Life

This Many Gifts Are Never Touched After Christmas

by Pamela J. Hobart

If Christmas gift giving seems super wasteful, that's because it is! A recent survey shows that a third of children's gifts are ditched on Christmas, never to be touched or used again. And it seems like adult gift waste can't be far behind that figure, if that pile of novelty mugs, unread books, and unworn clothes in everyone's closet is any indicator. Is there any solution?

Judging from a recent survey of 1,000 parents, children put 36 percent of gifts aside by Boxing Day (that's an average of four gifts per child). Frustratingly, 25 percent of these parents have noticed children playing with gifts' boxes longer than the gifts themselves. The lesson here is that children mostly enjoy (and benefit from) opportunities for unstructured play. The game inside a box may have too many rules, but the box itself won't judge — whether it ultimately becomes a fort, or a hat, or whatever.

Although these statistics are about children's gifts and toys, the general point is no doubt applicable to adults as well.
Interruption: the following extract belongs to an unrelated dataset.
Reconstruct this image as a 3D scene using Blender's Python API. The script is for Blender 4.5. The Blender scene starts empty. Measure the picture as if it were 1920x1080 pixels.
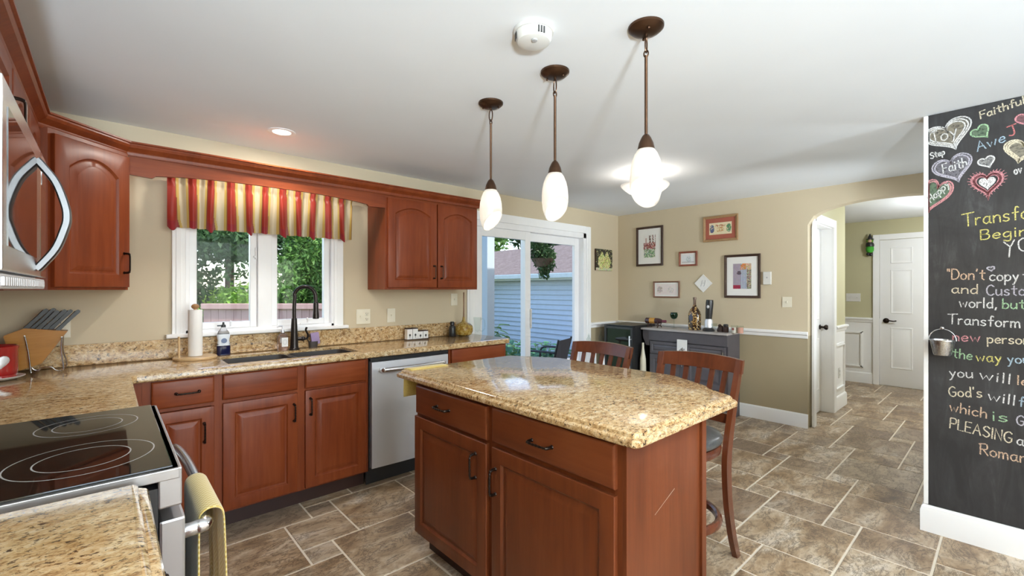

You probably don't use even much of the stuff you bought yourself, let alone the random gifts that others chose and gave to you. Then you feel obligated to keep them due to sentimental value, and it starts to take a toll on the organization of your living space. What's the solution?

With your family or friends, you might agree in advance to exchange only small gifts, or to collectively chip in for an outing instead of stuff. But maybe it's too late this year, and the gifts have already been given. What now?

As professional organizer Marie Kondo explains in her recent best-seller, The Life-Changing Magic of Tidying Up, a gift's value might sometimes (or often) be just in the giving. The giver has expressed care, and the recipient has expressed thankfulness. The gift itself has little to do with these practices in the end, so it hasn't really been "wasted" in the first place, and you can trash or, better yet, donate it without guilt or regret. Otherwise you'll keep it around out of obligation or maybe-I'll-use-it-someday wishful thinking, but we all know how that goes.

This is a powerful message to send kids, too. Sharing is caring, and you can't make your life better just by keeping things around anyways. So maybe it's time to make a January trip to Goodwill a new post-holiday tradition.